Andrew Spence at Ed Thorp

Andrew Spence at Ed Thorp
Art in America
July, 2003
pp. 89-90

In his work, as it has evolved over the last nearly 30 years, Andrew Spence has managed to make unlikely partners of both severity and wit. These are austere paintings, in that they employ large monochromatic areas and uncomplicated images, yet there is a subtle goofiness in Spence's simple emblematic patterns, often delineated on grounds of the insouciant primary and secondary colors we associate with children's toys. His innate drollness is offset by an acute attention to surface; in contrast to the often geometric nature of his imagery, there is a palpable sensuality in these smooth, waxy layers of oil paint masterfully applied with a palette knife--shapes of thick, solid pigment divided by satisfyingly clean, almost engraved edges. Sometimes his images, as in Lumpy, a clunky starburst of rainbow hues, are not strong enough to justify such painstaking yet lush execution. But when Spence achieves the perfect balance of seriousness and whimsy, the effect is charming.

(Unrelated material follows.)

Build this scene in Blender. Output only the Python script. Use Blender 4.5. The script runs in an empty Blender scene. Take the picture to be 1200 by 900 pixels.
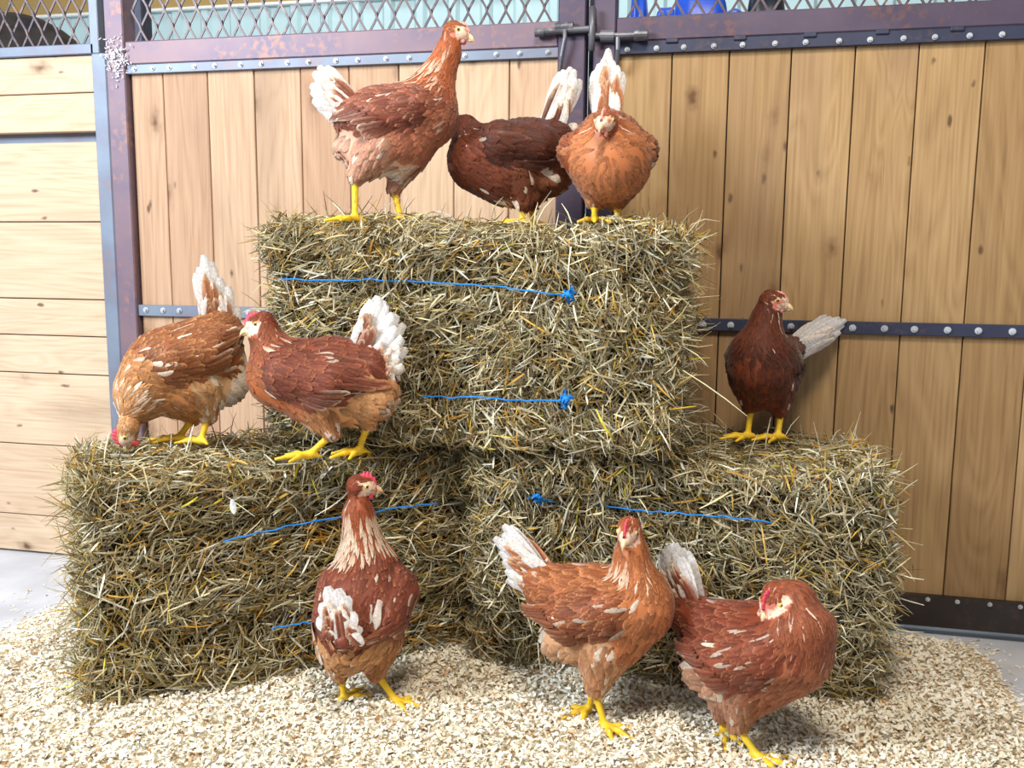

Change has always come slowly to Spence's work, but this exhibition of paintings, all from 2002, was marked by significant shifts in both concept and content. While his earlier images were based on abstractions of actual objects found in his surroundings, they are now more often completely fanciful, inspired by emotions or feelings. Lighter, less ponderous than previously, these patterns of delicate lines introduce a new and welcome motility into the mix. State of Mind is a snowy ground with interlaced circles in hula-hoop colors whirling around grids of four dots, and Grace is almost a lattice of curving and straight lines. Of all the paintings here, Bob is the most deliciously complex, although its impact is direct. Its basis is a rectangle bisected by a Kelly-esque curve, over which Spence has imposed a rounded toplike shape that appears to twirl on an absurdly small point. The "top" is indicated by horizontal stripes that change color part way across to form other shapes that interact with the curve of the ground, resulting in a pattern that shifts and changes emphasis as you look at it. Our expectation of primary colors is happily thwarted by Spence's use of grass green rather than yellow with his blue and red, and there's an implied shadow of purple where the blue lines cross the red background. There is a lot going on in this painting, a lot to engage us, but the overriding effect is of a singular vivid form. This is beautiful work--airy, intricate yet graphically emphatic.